Americanah by Chimamanda Ngozi Adichie
Americanah is one of the first books I read when I really tried to commit myself back into reading. I read it in one night, in bed, convinced that I would never read anything better than this and convinced that reading was a fun I had deeply missed.
Chimamanda Ngozi Adichie is an excellent writer. I enjoy everything she writes - her writing is eloquent, well thought out and deliberate. In every book I’ve read of hers, I’ve never felt a word out of place, or that a chapter, paragraph or word was useless.
From other posts, you’ll know I love books that follow characters through their life, dipping in and out of their years. This book is one of those - we meet Ifemelu and Obinze as teenagers, as adults and then many years later again as adults. We see their struggles, as Ifemelu leaves for America without Obinze, we see them find successes without each other, we find them navigating their changed relationship. The plot itself is excellent, the writing itself is excellent but what truly elevates this book is the lens it is read through. I love this and will never fail to recommend it to anyone and everyone.
The Princess Diaries 1-10 by Meg Cabot
This book is one of my teenage favourites. It’s also one of my adult favourites.
Our protaganist, a 14 year old girl in Book 1, finds out she is a princess. She finds out her father is a prince. She finds out she is not a normal American high school girl.
Cue the struggles in her life as she attempts to hide this secret, attempts to deal with this secret and eventually embraces her princess status. But she’s also madly in love with her best friends brother, she’s dealing with her erratic mom who is dating her algebra teacher (and she’s failing algebra?!), she’s dealing with her sworn enemy, she’s dealing with ALGEBRA. Meg Cabot writes in the best way - I find Mia’s frantic thoughts to be endlessly entertaining in a way that I can only describe as reminiscent of my own teenage thoughts.

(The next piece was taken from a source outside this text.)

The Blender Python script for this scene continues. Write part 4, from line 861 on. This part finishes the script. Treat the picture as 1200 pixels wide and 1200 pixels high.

Mia is someone I would hate to know in real life, because she is delusional, but that is the absolute joy of these books.
There are 10 of them, but each book takes about a day of non committed reading if I’m being honest. They are engaging. They don’t cover huge periods of time in one go - they’re mostly focused on one small event, like the winter non denominational dance, or prom, or Mia’s first semester at high school without Michael. And honestly, by the 10th book, Mia’s growth is both insubstantial and substantial. It’s genuinely fun to read.